Non bisogna dimenticare che le compagnie di assicurazione, come le banche, dovrebbero per quanto possibile compensare attività a lungo a tasso fisso con passività lungo a tasso fisso. Ogni compagnia ha la sua storia ma la eterodirezione e l’invasività dei regolatori fa si che queste storie siano sempre più uniformi. Veniamo poi da un lungo periodo di tassi negativi per cui il rischio di duration e il rischio di credito sono stati sacrificati all’esigenza di poter raccontare che i flussi cedolari erano sufficienti a coprire le obbligazioni pregresse. Le centinaia di miliardi di mutuo a tasso fisso e scadenze pluridecennali erogati in questi anni sono finiti nei portafogli di qualcuno che ha già subito – oggi prima ancora che la BCE alzi i tassi – perdite macroscopiche. Se l’ inflazione perdurerà non vedo come la BCE potrà continuare – come ha fatto finora – ad acquistare bond per sostenere il mercato. A ciò si aggiunga che – grazie alla regolamentazione introdotta negli ultimi anni – la liquidità del mercato obbligazionario è estremamente ridotta per cui, in una vera crisi, i movimenti negativi sarebbero ulteriormente esasperati.

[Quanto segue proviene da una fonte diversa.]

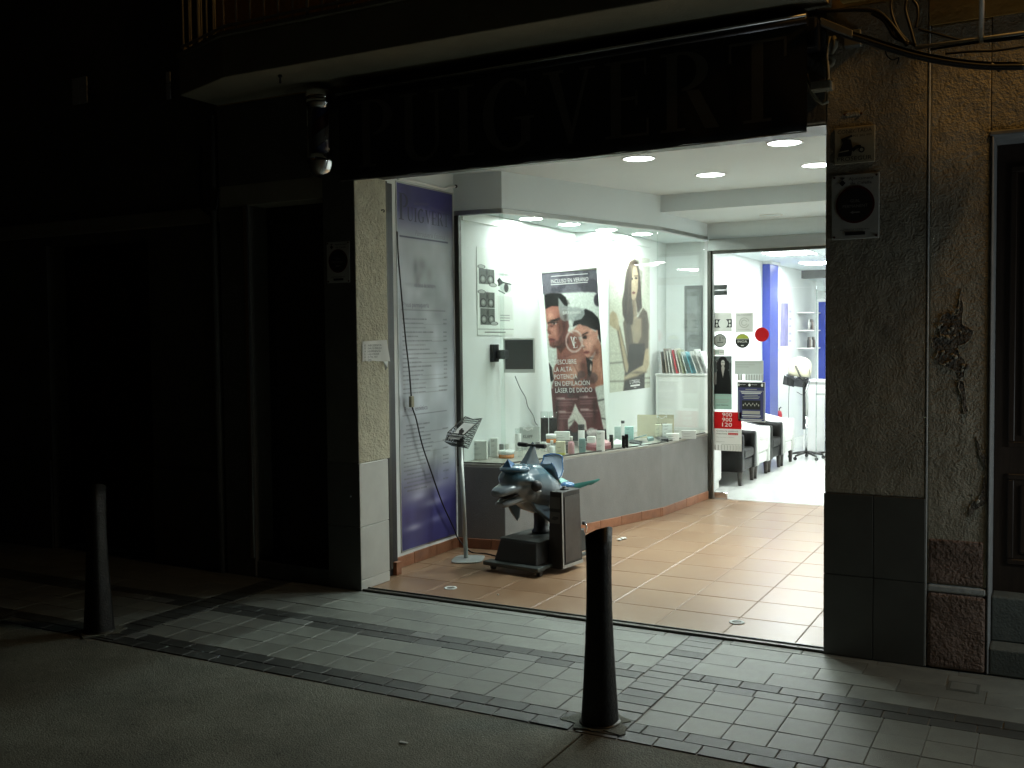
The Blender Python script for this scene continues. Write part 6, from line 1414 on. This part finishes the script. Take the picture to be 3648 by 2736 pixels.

L’inflazione è però un problema globale. E se la Bce ha le sue responsabilità forse ci sono anche altri soggetti che non sembrano fare le scelte corrette…..
Il problema vero, secondo me, è che i centri decisionali sono sempre meno trasparenti. Ho detto che le società maggiori da anni cercano di adeguarsi alle politiche ESG su sollecitazione dei fondi. I gestori di questi fondi finiscono con il decidere anche quello che è ESG e quello che non lo è. A volte si tratta di decisioni molto opinabili ma, influenzando in modo decisivo la condotta di tutte le maggiori società del pianeta, hanno conseguenze decisive per l’umanità. Nessuno sa però chi siano le persone che prendono queste decisioni, né i processi decisionali hanno la benché minima trasparenza. Oggi sono gli ETF il mezzo attraverso cui viene detenuta la parte maggiore di azioni di società quotate. Chi gestisce gli ETF non viene tuttavia eletto, non dice a nessuno che cosa vorrà fare e non risponde a nessuno – se non ai regolatori che sono però a lui molto simili – di quel che fa. Gli ETF replicano pedissequamente un parametro, quindi per gestire un ETF serve un eccellente sistema informativo e una buona rete commerciale oltre alla sintonia con i regolatori. Caratteristiche che prescindono da ideologia, sistema di valori, visione del mondo, eppure a costoro è dato un potere enorme. Ovviamente la dimensione è l’altro fattore decisivo: non c’è spazio per i piccoli nel mercato degli ETF e quindi non vi è spazio per il pluralismo.Considerazioni molto simili possono essere fatte per i regolatori che gestiscono sistemi burocratici con quei tipici effetti invasivi che sono stati così ben descritti da Max Weber.
Domanda finale. L’uragano che secondo il Ceo di JP Morgan ci aspetta, sarà, per usare le sue parole, “minore o una tempesta Sandy”?
Questo non lo so. Tutti si aspettano che la fase recessiva faccia rientrare l’inflazione. Vedremo, ma il punto vero è a che livello si attesterà e per quanto tempo. Se tornerà all’uno o due per cento tutto potrà essere superato, ma se dovesse attestarsi attorno al 5% – come ho detto un anno fa nell’intervista che vi ho rilasciato – il lago di benzina sulle cui sponde ci siamo attestati, si incendierà comunque e si assisterà ad un grande redistribuzione di ricchezza.